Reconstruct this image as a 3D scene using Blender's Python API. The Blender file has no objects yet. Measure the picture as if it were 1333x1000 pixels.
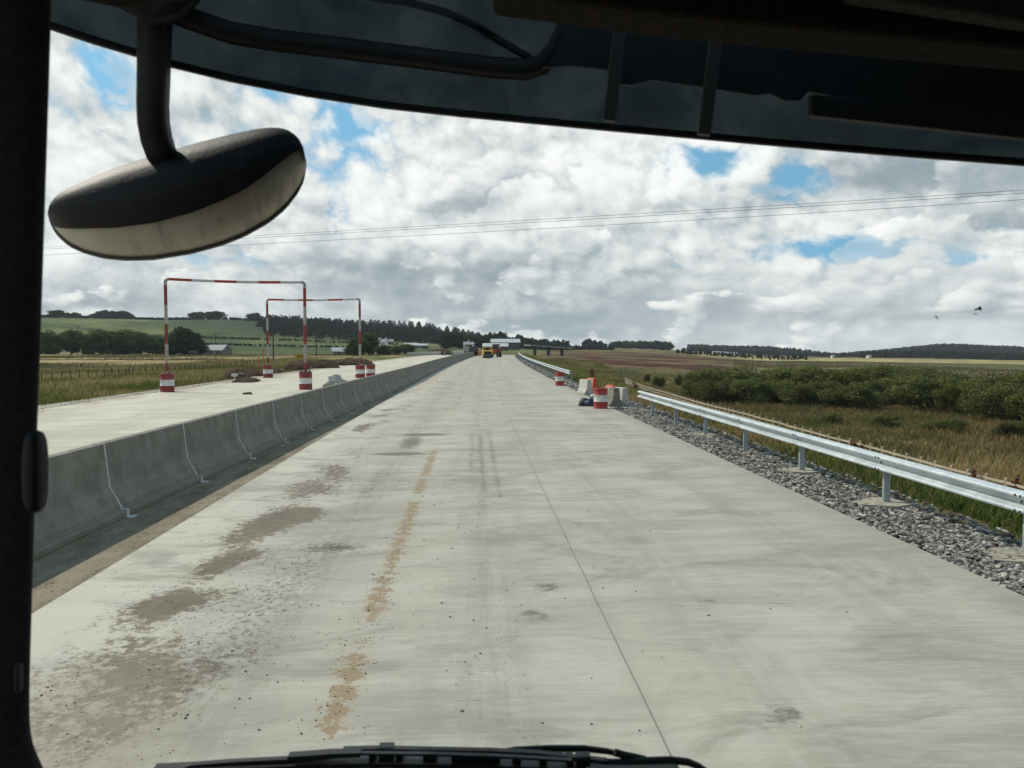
import bpy, bmesh, math, random
import numpy as np
from mathutils import Vector, Matrix, Euler
R = math.radians
random.seed(7)
rng = np.random.default_rng(11)
SC = bpy.context.scene
COL = SC.collection

# ------------------------------------------------------------------ camera
EYE = 2.4
FPX = 1080.0
PITCH = math.atan(50 / FPX)
YAW = math.atan((666.5 - 614) / FPX * math.cos(PITCH))
cam_d = bpy.data.cameras.new('camera')
cam = bpy.data.objects.new('camera', cam_d)
COL.objects.link(cam)
cam.location = (0, 0, EYE)
cam.rotation_euler = (R(90) - PITCH, 0, -YAW)
cam_d.sensor_width = 36
cam_d.lens = 36 * FPX / 1333
cam_d.clip_start = 0.02
cam_d.clip_end = 9000
SC.camera = cam
cam_d.dof.use_dof = True          # a phone lens focused far off: the near cab softens a little
cam_d.dof.focus_distance = 60
cam_d.dof.aperture_fstop = 13
CAMROT = Euler(cam.rotation_euler).to_matrix()


def ray(px, py):
    """direction of a photo pixel in the world, unit forward depth"""
    return CAMROT @ Vector(((px - 666.5) / FPX, (500 - py) / FPX, -1))


def at(px, py, dep):
    return Vector((0, 0, EYE)) + ray(px, py) * dep


def gp(px, py, z=0.0):
    d = ray(px, py)
    t = (z - EYE) / d.z
    return d.x * t, d.y * t


# ------------------------------------------------------------------ node helper
class S:
    """a socket with arithmetic"""
    def __init__(s, g, k): s.g, s.k = g, k
    def __add__(s, o): return s.g.m('ADD', s, o)
    __radd__ = __add__
    def __sub__(s, o): return s.g.m('SUBTRACT', s, o)
    def __rsub__(s, o): return s.g.m('SUBTRACT', o, s)
    def __mul__(s, o): return s.g.m('MULTIPLY', s, o)
    __rmul__ = __mul__
    def __truediv__(s, o): return s.g.m('DIVIDE', s, o)
    def __neg__(s): return s.g.m('MULTIPLY', s, -1)


class G:
    def __init__(s, tree): s.t = tree
    def node(s, kind, **kw):
        n = s.t.nodes.new(kind)
        for k, v in kw.items(): setattr(n, k, v)
        return n
    def put(s, sock, v):
        if isinstance(v, S): s.t.links.new(v.k, sock)
        elif isinstance(v, (tuple, list)) and len(v) == 3 and sock.type == 'RGBA': sock.default_value = (*v, 1)
        else: sock.default_value = v
    def m(s, op, *a):
        n = s.node('ShaderNodeMath', operation=op)
        for i, v in enumerate(a): s.put(n.inputs[i], v)
        return S(s, n.outputs[0])
    def smooth(s, v, a, b, lo=0.0, hi=1.0):
        n = s.node('ShaderNodeMapRange', interpolation_type='SMOOTHSTEP')
        s.put(n.inputs[0], v)
        n.inputs[1].default_value, n.inputs[2].default_value = a, b
        n.inputs[3].default_value, n.inputs[4].default_value = lo, hi
        return S(s, n.outputs[0])
    def xyz(s, x, y, z=0.0):
        n = s.node('ShaderNodeCombineXYZ')
        for i, v in enumerate((x, y, z)): s.put(n.inputs[i], v)
        return S(s, n.outputs[0])
    def sep(s, v):
        n = s.node('ShaderNodeSeparateXYZ')
        s.put(n.inputs[0], v)
        return [S(s, o) for o in n.outputs]
    def noise(s, vec, scale, detail=4.0, rough=0.55, dist=0.0):
        n = s.node('ShaderNodeTexNoise')
        s.put(n.inputs['Vector'], vec)
        n.inputs['Scale'].default_value = scale
        n.inputs['Detail'].default_value = detail
        n.inputs['Roughness'].default_value = rough
        n.inputs['Distortion'].default_value = dist
        return S(s, n.outputs[0])
    def mix(s, f, a, b):
        n = s.node('ShaderNodeMix', data_type='RGBA')
        s.put(n.inputs[0], f); s.put(n.inputs[6], a); s.put(n.inputs[7], b)
        return S(s, n.outputs[2])
    def gauss(s, x, c, w):
        d = (x - c) / w
        return s.m('EXPONENT', -(d * d))
    def coord(s, which='Object'):
        return S(s, s.node('ShaderNodeTexCoord').outputs[which])
    def attr(s, name, out='Color'):
        return S(s, s.node('ShaderNodeAttribute', attribute_name=name).outputs[out])
    def geo(s, out): return S(s, s.node('ShaderNodeNewGeometry').outputs[out])
    def rnd(s): return S(s, s.node('ShaderNodeObjectInfo').outputs['Random'])


def mat(name, build=None, col=(.5, .5, .5), rough=.7, metal=0.0, spec=.3):
    """build(g) returns colour or (colour, height, bump distance[, roughness])"""
    m = bpy.data.materials.new(name)
    m.use_nodes = True
    t = m.node_tree
    b = t.nodes['Principled BSDF']
    b.inputs['Roughness'].default_value = rough
    b.inputs['Metallic'].default_value = metal
    b.inputs['Specular IOR Level'].default_value = spec
    b.inputs['Base Color'].default_value = (*col, 1)
    if build:
        g = G(t)
        r = build(g)
        if isinstance(r, tuple):
            g.put(b.inputs['Base Color'], r[0])
            if r[1] is not None:
                n = g.node('ShaderNodeBump')
                n.inputs['Distance'].default_value = r[2]
                g.put(n.inputs['Height'], r[1])
                t.links.new(n.outputs[0], b.inputs['Normal'])
            if len(r) > 3: g.put(b.inputs['Roughness'], r[3])
        else:
            g.put(b.inputs['Base Color'], r)
    return m


def rough_mat(name, a, b, scale=6.0, rough=.7, metal=0.0, spec=.3, bump=0.0, lo=.35, hi=.65, detail=5.0):
    def f(g):
        n = g.noise(g.coord(), scale, detail, .6)
        c = g.mix(g.smooth(n, lo, hi), a, b)
        return (c, n, bump) if bump else c
    return mat(name, f, rough=rough, metal=metal, spec=spec)


# ------------------------------------------------------------------ world, sun, exposure
SUN_AZ = R(-62)      # from +Y towards +X; negative = left and ahead
SUN_EL = R(46)
world = bpy.data.worlds.new('World')
SC.world = world
world.use_nodes = True
wt = world.node_tree
g = G(wt)
bg = wt.nodes['Background']
bg.inputs['Strength'].default_value = 0.1
sky = g.node('ShaderNodeTexSky', sky_type='NISHITA')
sky.sun_disc = False
sky.sun_elevation = SUN_EL
sky.sun_rotation = SUN_AZ
sky.air_density = 1.0
sky.dust_density = 0.6
sky.ozone_density = 2.0
D = g.coord('Generated')
dx, dy, dz = g.sep(D)
az = g.m('ARCTAN2', dx, dy)
el = g.m('ARCSINE', dz)
elp = g.m('MAXIMUM', el, 0.0)
hz = g.m('MAXIMUM', dz, 0.0) + 0.085
P = g.xyz(dx / hz, dy / hz, 0.0)
# billowing cloud structure low down is upright (azimuth / elevation), higher up it lies in a layer
Q = g.xyz(az * 3.4, elp * 7.5, 0.3)
def field(vec, det, off=(0, 0), billow=True):
    v = g.node('ShaderNodeVectorMath', operation='ADD'); g.put(v.inputs[0], vec); v.inputs[1].default_value = (off[0], off[1], 0)
    p = S(g, v.outputs[0])
    n = g.noise(p, 1.15, det, .58, .12)
    if not billow: return n
    return n + (g.m('ABSOLUTE', g.noise(p, 2.5, 5, .5, .1) * 2 - 1) - .17) * .6
VEC = g.xyz(az * 5.4 + elp * 1.0, g.m('LOGARITHM', elp + .32, math.e) * 3.3, .3)   # puffs shrink towards the horizon
n0 = field(VEC, 9)
n1 = field(VEC, 6, (-.045, .085))
n2 = field(VEC, 3, (-.12, .30), False)
big = g.noise(Q, .7, 4, .55)


def skyblob(px, py, wx, wy):
    d = ray(px, py).normalized()
    a0, e0 = math.atan2(d.x, d.y), math.asin(d.z)
    u = (az - a0) / (wx / FPX)
    v = (el - e0) / (wy / FPX)
    return g.m('EXPONENT', -(u * u + v * v))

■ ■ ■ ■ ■

- _SET PROBLEM_
Give again exactly the lines running from the beginning of the material above through the line that contains "def __neg__(s): return", and leave out every picture.

- _COMPLETE OUTPUT_
Reconstruct this image as a 3D scene using Blender's Python API. The Blender file has no objects yet. Measure the picture as if it were 1333x1000 pixels.
import bpy, bmesh, math, random
import numpy as np
from mathutils import Vector, Matrix, Euler
R = math.radians
random.seed(7)
rng = np.random.default_rng(11)
SC = bpy.context.scene
COL = SC.collection

# ------------------------------------------------------------------ camera
EYE = 2.4
FPX = 1080.0
PITCH = math.atan(50 / FPX)
YAW = math.atan((666.5 - 614) / FPX * math.cos(PITCH))
cam_d = bpy.data.cameras.new('camera')
cam = bpy.data.objects.new('camera', cam_d)
COL.objects.link(cam)
cam.location = (0, 0, EYE)
cam.rotation_euler = (R(90) - PITCH, 0, -YAW)
cam_d.sensor_width = 36
cam_d.lens = 36 * FPX / 1333
cam_d.clip_start = 0.02
cam_d.clip_end = 9000
SC.camera = cam
cam_d.dof.use_dof = True          # a phone lens focused far off: the near cab softens a little
cam_d.dof.focus_distance = 60
cam_d.dof.aperture_fstop = 13
CAMROT = Euler(cam.rotation_euler).to_matrix()


def ray(px, py):
    """direction of a photo pixel in the world, unit forward depth"""
    return CAMROT @ Vector(((px - 666.5) / FPX, (500 - py) / FPX, -1))


def at(px, py, dep):
    return Vector((0, 0, EYE)) + ray(px, py) * dep


def gp(px, py, z=0.0):
    d = ray(px, py)
    t = (z - EYE) / d.z
    return d.x * t, d.y * t


# ------------------------------------------------------------------ node helper
class S:
    """a socket with arithmetic"""
    def __init__(s, g, k): s.g, s.k = g, k
    def __add__(s, o): return s.g.m('ADD', s, o)
    __radd__ = __add__
    def __sub__(s, o): return s.g.m('SUBTRACT', s, o)
    def __rsub__(s, o): return s.g.m('SUBTRACT', o, s)
    def __mul__(s, o): return s.g.m('MULTIPLY', s, o)
    __rmul__ = __mul__
    def __truediv__(s, o): return s.g.m('DIVIDE', s, o)
    def __neg__(s): return s.g.m('MULTIPLY', s, -1)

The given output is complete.